880. Perguntas genéricas a qualquer liberal e socialista
Não sou anti-liberal, muito pelo contrário! Apesar da minha matriz ideológica ser socialista defendo que a economia "real" deve estar entregue em exclusivo aos privados com a concorrência a ter um papel de relevo para equilibrar os preços. Claro que também defendo a regulação do Estado mas quanto a isso acho que estamos todos mais ou menos de acordo, divergindo apenas no grau.
O que não entendo é porque é que, muitas vezes, o socialista dissocia o trabalhador ao consumidor e porque é que o liberal comete o mesmo erro de análise.
Os liberais, por exemplo, vivem obcecados com o consumidor (veja-se, por exemplo, o artigo de hoje na Dia D, "O dumping revisto e diminuído", de Miguel Noronha) ao ponto de dissociar este do trabalhador quando, na prática, estamos a falar, ao mesmo tempo, das mesmas pessoas. Centrar a política económica nos ganhos do consumidor pode ser um pensamento viciado porque à medida que o produto é vendido a menor custo (independentemente da qualidade) o impacto que isso tem no mercado de trabalho também pode - não estou a dizer que isso acontece, mas que se não tivermos em conta outros factores, pode - estar a diminuir o poder de compra e a encolher o próprio mercado.
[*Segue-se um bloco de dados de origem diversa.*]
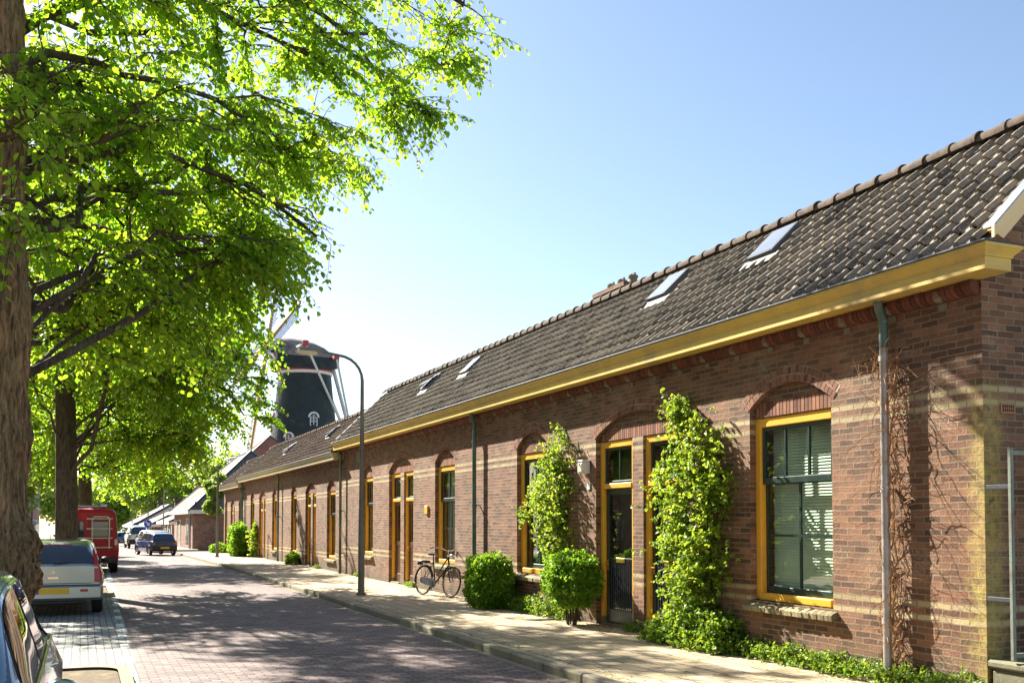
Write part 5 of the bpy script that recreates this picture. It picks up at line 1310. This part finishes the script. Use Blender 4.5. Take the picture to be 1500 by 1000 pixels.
for sd in (-1, 1):
    m = MB(); pts = [(.70, .64), (.82, .63), (.838, .80), (.775, .98), (.69, 1.24), (.655, 1.25), (.69, .98)]
    ex = [(sd * x, z) for x, z in pts]; m.extrude(ex if sd > 0 else ex[::-1], 0, .05, 'y'); m.v = [(x, y - .030 + max(0, (z - .93)) * .78 , z) for x, y, z in m.v]; m.build('tail_light', M['tailred'], t, world=False)
    m = MB(); m.box(sd * .52 - .07, sd * .52 + .07, -.115, -.1, .465, .51, bev=.004); m.build('reflector', M['tailred'], t, world=False)
m = MB(); m.box(-.12, .08, -.012, .0, .70, .745, bev=.008); m.tube([(-.12, -.01, .75), (.08, -.01, .75)], .01, 6); m.build('tailgate_handle', M['chrome'], t, world=False)
m = MB(); m.tube([(-.66, -.004, .62), (.66, -.004, .62)], .006, 4); m.build('tailgate_gap', M['blackplastic'], t, world=False)
m = MB(); m.tube([(-.02, .02, .99), (.30, .05, 1.02)], .008, 5); m.build('rear_wiper', M['black'], t, world=False)
em = MB()   # three-lozenge badge of the tailgate
for a in (90, 210, 330):
    c_, s_ = math.cos(R(a)), math.sin(R(a)); q = [(0, 0), (.018 * c_ - .011 * s_, .018 * s_ + .011 * c_), (.036 * c_, .036 * s_), (.018 * c_ + .011 * s_, .018 * s_ - .011 * c_)]
    em.extrude([(-.02 + x, .835 + z) for x, z in q], -.016, -.004, 'y')
em.build('badge', M['chrome'], t, world=False)
m = MB(); m.box(-.30, .30, .30, .345, 1.325, 1.355, bev=.01); m.build('brake_light', M['tailred'], t, world=False)
m = MB(); m.tube([(-.1, .75, 1.41), (-.1, .6, 1.53)], .006, 5); m.build('aerial', M['black'], t, world=False)
m = MB(); m.tube([(-.45, -.04, .26), (-.45, .3, .26)], .03, 8); m.build('exhaust', M['chrome'], t, world=False)
mirrors(t, S, 2.75, .90, M['blackplastic'])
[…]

A questão do preço final inferior ao custo de produção - táctica utilizada para esmagar a concorrência mais frágil - é aparentemente ouro sobre azul para o consumidor (ideia defendida, com cautela, no artigo já referido) mas pode ter como consequência o estímulo ao monopólio (menos empregos, mercado com menor capacidade de absorção dos produtos) e, numa análise dinâmica, mesmo que o poder de compra e o número de trabalhadores não se altere, a tendência é para o aumento do preço final (ao consumidor) no longo prazo. Com isto pretendo dizer que o consumidor não pode ser o centro absoluto da política económica.
O inverso também é verdade, ou seja, o socialista não pode centrar a sua defesa no trabalhador e ignorar a defesa do consumidor porque sem produtos e serviços competitivos há uma menor qualidade de vida para o indivíduo enquanto consumidor (se relacionarmos este conceito à quantidade e qualidade dos produtos consumidos) e, adicionalmente, a perda de competitividade da economia, novamente numa análise dinâmica, pode resultar em perda de postos de trabalho e poder de compra a prazo.
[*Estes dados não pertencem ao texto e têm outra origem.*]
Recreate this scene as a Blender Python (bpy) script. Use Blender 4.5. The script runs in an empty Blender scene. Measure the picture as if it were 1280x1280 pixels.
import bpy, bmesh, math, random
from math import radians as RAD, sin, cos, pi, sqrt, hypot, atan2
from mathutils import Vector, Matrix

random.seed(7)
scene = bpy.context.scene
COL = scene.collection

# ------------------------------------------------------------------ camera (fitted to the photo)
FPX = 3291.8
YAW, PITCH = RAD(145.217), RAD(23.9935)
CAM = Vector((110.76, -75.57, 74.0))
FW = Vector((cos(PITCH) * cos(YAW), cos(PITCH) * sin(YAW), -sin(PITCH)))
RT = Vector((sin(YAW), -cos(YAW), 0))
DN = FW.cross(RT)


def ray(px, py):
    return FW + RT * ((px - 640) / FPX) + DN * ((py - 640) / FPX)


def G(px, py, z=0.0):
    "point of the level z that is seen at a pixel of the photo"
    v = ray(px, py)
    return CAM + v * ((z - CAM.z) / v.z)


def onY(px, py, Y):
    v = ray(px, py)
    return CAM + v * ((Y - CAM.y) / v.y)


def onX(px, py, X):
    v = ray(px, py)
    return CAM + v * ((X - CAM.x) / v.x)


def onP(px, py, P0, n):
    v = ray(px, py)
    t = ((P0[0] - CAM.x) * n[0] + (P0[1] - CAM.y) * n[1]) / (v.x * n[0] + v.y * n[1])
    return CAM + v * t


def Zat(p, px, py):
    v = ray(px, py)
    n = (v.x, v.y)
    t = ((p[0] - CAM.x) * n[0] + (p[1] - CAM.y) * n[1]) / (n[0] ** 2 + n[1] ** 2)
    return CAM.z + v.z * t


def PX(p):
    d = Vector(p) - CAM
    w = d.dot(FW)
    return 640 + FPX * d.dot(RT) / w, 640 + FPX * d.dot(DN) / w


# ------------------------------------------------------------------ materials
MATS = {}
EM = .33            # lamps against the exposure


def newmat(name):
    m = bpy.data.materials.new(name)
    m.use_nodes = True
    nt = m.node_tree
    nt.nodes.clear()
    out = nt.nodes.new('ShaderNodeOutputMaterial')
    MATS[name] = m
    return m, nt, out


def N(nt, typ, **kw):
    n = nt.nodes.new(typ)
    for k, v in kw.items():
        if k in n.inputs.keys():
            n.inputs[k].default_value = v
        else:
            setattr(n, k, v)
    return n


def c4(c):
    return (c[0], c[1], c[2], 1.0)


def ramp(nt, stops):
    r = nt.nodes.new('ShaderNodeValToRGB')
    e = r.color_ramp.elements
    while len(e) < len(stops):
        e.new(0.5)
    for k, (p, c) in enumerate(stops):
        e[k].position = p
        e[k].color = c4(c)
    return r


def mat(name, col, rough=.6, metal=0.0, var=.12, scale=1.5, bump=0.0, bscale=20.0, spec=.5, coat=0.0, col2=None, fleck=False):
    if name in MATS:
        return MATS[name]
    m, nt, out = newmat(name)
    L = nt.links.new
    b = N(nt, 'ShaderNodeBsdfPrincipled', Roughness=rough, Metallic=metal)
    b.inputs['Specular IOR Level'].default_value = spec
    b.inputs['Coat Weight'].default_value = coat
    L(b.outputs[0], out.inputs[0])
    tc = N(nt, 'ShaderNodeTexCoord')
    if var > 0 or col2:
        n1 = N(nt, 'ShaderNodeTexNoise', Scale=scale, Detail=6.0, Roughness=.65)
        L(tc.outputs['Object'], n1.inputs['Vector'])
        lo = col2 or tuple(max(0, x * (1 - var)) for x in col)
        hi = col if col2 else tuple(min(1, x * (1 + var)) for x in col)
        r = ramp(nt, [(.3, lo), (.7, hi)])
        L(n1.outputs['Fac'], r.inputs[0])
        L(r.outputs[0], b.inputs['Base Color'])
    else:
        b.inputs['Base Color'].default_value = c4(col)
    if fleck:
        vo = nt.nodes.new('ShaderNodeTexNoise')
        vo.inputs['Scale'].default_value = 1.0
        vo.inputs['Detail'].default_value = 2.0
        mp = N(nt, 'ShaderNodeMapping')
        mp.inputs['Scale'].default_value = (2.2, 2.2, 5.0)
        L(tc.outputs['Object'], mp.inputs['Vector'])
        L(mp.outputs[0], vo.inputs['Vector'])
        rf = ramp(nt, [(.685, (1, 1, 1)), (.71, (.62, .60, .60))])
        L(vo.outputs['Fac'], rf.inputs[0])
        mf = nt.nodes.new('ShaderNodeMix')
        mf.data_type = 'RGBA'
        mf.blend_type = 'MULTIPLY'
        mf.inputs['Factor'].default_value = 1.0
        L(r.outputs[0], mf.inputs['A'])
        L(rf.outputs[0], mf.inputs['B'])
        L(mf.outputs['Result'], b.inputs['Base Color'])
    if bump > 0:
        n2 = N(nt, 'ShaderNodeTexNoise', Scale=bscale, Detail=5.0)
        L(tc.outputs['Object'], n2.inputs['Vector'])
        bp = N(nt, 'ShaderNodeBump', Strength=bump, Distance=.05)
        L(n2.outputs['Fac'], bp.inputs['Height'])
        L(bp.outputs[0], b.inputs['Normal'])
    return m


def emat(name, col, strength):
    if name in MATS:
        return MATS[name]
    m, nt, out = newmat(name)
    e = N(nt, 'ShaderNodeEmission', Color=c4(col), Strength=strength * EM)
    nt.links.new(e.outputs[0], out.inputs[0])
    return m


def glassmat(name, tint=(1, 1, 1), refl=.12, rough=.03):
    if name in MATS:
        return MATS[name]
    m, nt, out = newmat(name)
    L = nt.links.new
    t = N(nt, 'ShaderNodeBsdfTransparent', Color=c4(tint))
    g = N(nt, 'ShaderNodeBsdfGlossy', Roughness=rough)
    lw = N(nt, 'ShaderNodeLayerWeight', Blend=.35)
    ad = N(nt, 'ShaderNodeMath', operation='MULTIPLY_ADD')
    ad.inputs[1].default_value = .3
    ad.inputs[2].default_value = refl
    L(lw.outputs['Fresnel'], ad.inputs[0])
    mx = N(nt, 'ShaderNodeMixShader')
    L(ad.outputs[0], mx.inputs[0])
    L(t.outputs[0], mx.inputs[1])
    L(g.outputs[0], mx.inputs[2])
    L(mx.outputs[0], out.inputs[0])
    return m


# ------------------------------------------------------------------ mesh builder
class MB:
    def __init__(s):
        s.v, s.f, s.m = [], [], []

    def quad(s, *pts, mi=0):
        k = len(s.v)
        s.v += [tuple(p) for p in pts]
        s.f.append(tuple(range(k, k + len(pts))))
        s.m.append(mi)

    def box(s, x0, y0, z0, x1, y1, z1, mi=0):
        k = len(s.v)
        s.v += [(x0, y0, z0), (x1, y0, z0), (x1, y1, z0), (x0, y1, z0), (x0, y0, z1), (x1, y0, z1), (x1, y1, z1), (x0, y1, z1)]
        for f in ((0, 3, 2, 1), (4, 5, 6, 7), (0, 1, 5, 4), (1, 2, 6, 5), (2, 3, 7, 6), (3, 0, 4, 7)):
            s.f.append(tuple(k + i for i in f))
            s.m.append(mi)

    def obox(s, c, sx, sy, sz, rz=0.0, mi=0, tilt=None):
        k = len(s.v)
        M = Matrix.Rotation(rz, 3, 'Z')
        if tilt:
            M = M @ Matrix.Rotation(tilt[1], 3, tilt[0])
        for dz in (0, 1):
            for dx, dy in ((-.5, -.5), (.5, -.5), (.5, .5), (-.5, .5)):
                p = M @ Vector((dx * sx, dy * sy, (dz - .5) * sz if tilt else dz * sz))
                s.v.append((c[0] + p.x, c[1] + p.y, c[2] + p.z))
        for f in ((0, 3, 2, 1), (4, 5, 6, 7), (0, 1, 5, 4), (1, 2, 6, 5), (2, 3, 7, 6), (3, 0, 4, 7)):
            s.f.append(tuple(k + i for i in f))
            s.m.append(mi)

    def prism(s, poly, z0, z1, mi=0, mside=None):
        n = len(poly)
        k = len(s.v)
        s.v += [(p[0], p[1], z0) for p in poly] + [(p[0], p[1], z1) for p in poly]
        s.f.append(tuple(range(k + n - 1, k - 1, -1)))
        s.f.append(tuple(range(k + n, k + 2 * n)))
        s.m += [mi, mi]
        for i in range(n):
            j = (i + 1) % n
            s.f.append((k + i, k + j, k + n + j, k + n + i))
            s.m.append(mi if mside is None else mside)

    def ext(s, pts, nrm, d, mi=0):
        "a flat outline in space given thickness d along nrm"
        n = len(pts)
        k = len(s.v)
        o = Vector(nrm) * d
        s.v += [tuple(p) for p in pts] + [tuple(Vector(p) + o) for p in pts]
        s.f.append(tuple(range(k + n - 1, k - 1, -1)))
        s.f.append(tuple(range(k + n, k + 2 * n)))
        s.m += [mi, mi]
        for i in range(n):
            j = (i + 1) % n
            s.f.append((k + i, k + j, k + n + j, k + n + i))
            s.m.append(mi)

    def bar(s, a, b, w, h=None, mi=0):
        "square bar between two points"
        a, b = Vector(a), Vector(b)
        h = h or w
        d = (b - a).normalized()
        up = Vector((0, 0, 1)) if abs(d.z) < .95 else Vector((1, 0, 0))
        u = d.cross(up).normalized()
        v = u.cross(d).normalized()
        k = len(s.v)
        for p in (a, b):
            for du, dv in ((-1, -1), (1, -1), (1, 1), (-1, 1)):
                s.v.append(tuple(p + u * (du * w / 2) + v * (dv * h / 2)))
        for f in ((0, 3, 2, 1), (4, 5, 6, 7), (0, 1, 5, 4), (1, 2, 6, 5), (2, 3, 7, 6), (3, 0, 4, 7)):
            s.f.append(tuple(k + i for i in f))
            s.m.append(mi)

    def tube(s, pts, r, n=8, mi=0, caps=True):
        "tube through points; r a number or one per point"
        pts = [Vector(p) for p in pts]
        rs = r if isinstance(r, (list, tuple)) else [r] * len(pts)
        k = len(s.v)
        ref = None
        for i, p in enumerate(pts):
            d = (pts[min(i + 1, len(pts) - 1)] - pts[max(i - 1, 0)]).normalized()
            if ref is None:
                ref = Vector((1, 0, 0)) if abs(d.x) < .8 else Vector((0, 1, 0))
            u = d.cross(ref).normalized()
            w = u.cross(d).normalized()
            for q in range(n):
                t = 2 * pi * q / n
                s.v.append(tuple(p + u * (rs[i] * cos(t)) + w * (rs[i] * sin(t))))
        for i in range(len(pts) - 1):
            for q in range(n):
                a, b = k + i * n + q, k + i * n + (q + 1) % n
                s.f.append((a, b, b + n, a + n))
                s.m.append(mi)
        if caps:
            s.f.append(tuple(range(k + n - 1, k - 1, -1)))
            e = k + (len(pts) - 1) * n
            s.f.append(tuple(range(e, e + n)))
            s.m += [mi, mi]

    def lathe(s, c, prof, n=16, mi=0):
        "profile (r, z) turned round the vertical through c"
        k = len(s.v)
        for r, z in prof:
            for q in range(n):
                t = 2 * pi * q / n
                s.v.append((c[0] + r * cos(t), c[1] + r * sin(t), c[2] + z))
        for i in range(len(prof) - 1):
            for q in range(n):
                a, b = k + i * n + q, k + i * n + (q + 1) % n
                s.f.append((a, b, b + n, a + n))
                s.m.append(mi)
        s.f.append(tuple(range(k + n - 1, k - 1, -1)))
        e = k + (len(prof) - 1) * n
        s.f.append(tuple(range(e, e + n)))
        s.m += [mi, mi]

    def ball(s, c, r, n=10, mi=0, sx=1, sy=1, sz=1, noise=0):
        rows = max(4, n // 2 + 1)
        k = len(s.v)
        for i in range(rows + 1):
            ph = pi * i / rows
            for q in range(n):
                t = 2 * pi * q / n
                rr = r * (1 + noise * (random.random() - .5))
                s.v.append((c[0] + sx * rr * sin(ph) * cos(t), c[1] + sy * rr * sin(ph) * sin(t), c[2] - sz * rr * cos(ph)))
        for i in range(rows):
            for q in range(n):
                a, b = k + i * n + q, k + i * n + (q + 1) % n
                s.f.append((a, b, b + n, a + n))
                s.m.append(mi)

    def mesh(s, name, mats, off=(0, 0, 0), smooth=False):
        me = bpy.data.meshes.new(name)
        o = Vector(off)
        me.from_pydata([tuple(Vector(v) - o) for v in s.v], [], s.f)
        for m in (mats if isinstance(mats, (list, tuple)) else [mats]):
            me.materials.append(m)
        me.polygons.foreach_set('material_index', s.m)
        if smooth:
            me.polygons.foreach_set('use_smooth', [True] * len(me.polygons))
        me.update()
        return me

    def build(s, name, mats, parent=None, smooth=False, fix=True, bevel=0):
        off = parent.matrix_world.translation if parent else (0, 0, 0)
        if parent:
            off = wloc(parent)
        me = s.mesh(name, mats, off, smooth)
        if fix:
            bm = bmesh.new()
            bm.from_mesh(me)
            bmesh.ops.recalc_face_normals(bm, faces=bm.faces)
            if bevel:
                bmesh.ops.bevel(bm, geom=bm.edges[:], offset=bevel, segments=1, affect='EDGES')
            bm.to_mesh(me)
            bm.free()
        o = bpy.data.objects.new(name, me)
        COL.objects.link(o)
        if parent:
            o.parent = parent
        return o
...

Este é um tema que merece ser mais aprofundado - esta é apenas uma abordagem superficial - mas é o suficiente para levantar certas questões, ou seja, até que ponto o consumidor deve ser o centro da política económica e até que ponto é o trabalhador que deve ser esse mesmo centro? É que, no fundo, o trabalhador é o consumidor e vice versa (ignorando os que não trabalham por conta de outrem, por serem marginais no universo de indivíduos), e mais, a defesa simultânea do indivíduo-consumidor e do indivíduo-trabalhador não trará ganhos suplementares à economia em relação a uma solução que contemple a obsessão ideológica num dos papeis do indivíduo?